Written Answer to Unanswered Oral Question

Unpegging HDB Concessionary Interest Rate for Housing Loans from Prevailing CPF Ordinary Account Interest Rate

Speakers

Summary

This question concerns MP Louis Chua’s inquiry on whether HDB housing loan funds are derived from the Central Provident Fund and if the concessionary interest rate could be unpegged from the prevailing CPF Ordinary Account (OA) rate. Minister for National Development Desmond Lee clarified that HDB obtains its funding from the Development Fund at the CPF OA rate to provide stability and reflect the opportunity cost of using retirement savings for mortgage repayments.

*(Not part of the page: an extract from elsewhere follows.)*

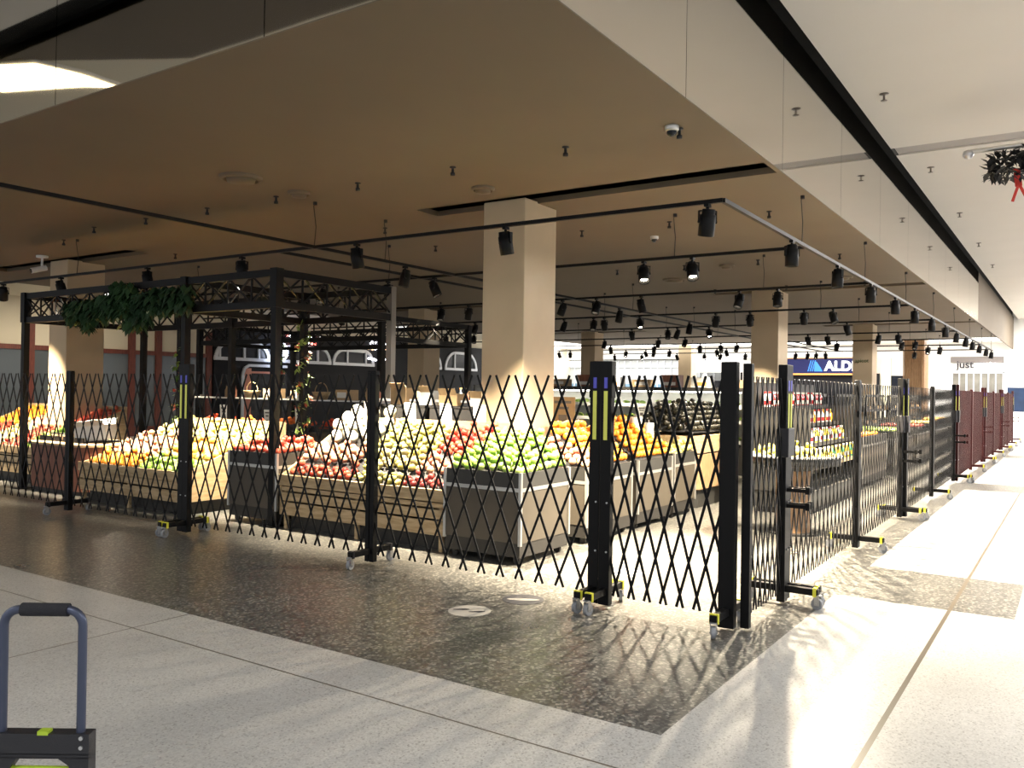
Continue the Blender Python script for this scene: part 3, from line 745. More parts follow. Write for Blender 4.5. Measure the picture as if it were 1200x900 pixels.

He explained that the Government will maintain the peg at 0.10% above the OA rate, a spread intended to recover HDB’s administrative costs. The Minister noted that the interest rate, currently 2.6% until 31 December 2022, is reviewed quarterly in tandem with the CPF OA rate. This policy ensures certainty for the majority of borrowers who service their loans using their CPF savings.

Transcript

23 Mr Chua Kheng Wee Louis asked the Minister for National Development (a) whether the funds obtained by HDB to issue housing loans are derived from the CPF; and (b) whether the Government can consider to unpeg the HDB concessionary interest rate for housing loans from the prevailing CPF Ordinary Account interest rate and, if not, why not.

Mr Desmond Lee: The funds obtained by HDB to issue housing loans are from the Development Fund, not the Central Provident Fund. Monies in the Development Fund are used for purposes necessary or related to the development of Singapore, and this includes providing funds to issue HDB housing loans, to support Singaporeans in their home ownership aspirations. MOF provides these funds to HDB at the prevailing CPF Ordinary Account (OA) rate.

The HDB concessionary interest rate will continue to be pegged at 0.10% above the prevailing CPF OA interest rate. This ensures stability and certainty for borrowers on HDB concessionary loans since most borrowers service their mortgage repayments using their CPF OA savings. Pegging the HDB concessionary interest rate to the prevailing CPF OA interest rate also reflects the opportunity cost to the borrowers for using their CPF OA savings for mortgage repayments, instead of saving towards retirement. HDB obtains the funds to issue housing loans from the Government at the CPF OA rate, and the spread of 0.10% is meant to recover HDB’s cost of administering loans.

The HDB concessionary interest rate is, currently, 2.6% per annum and will remain at this level until 31 December 2022. HDB reviews the HDB concessionary interest rate every quarter, in tandem with the CPF OA rate reviews.